In my Sentence Power class, I experienced a lot of negative feelings. Isn’t that a cold way to put it! They made me feel like shit, okay? There were only a few fiction writers in the class and the rest of them were nonfiction writers. One girl even told me that she didn’t know why I was in the program at all. When I complained to my teacher about the nasty vibes in the class, he said it was because they were nonfiction and I was fiction. The only poet in the class had it much worse. People were constantly telling him that he was doing everything wrong.
I was already a writer. They could all jump someplace or other or do other rude things to themselves. I’d already written book-length manuscripts. That had to be worth something. If I hadn’t heard all those folks in Iowa City talking about how hard their workshops were (although they didn’t mention why they were hard) and experienced a little negative fallout at the summer festival myself, I wouldn’t have been prepared for what happened in this class.

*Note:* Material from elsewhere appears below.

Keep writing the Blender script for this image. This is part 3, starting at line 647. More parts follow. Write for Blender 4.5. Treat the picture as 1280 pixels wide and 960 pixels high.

Originally, we met in one of the old classrooms down-under in Gilman Hall, that kind of classroom where the ground was even with the windowsill and the mowers outside sounded like an attack of bomber squadrons when they passed by.
With the windows open to catch the summer breeze, even the crunch of a stone under someone’s foot or the slapping of flipflops could catch us unaware and steal our attention. Our teacher quickly lost his easy smile when our eyes turned to the summer scene outside instead of looking at his diagrammed sentence on the blackboard. We were having class in a forest of grass and I kept thinking of us as the Lilliputians who were dwarfed by the lush grass outside the window. The next week, our teacher had our class moved to a room that always seemed to be in perpetual twilight and the halls had samplings of amethyst and miniature towers of clouded crystal in glass-covered displays. Once again, our desks were placed in a tribal circle. Except this one was a council between warring clans. Most of the nonfiction warriors were on one side, the few fiction folks and poet on the other after we moved into the new classroom.
As time went on, a few members of the different factions broke the strict seating arrangement, but not many. What did change was how we wrote our assignments that were due twice a week. The fiction and poetry majors focused more strictly on the requirements that we were given, examples of novel clauses, metaphors, etc. The non-fiction majors started writing more creatively.
When I look back, it was a good experience for all of us, seeing what our writing could have in common and what made us different. I won’t ever forget the look on some of my classmates’ faces when they saw my assignment that described a commercial kitchen from the perspective of a lobster trapped in a tank, rubber bands around his claws.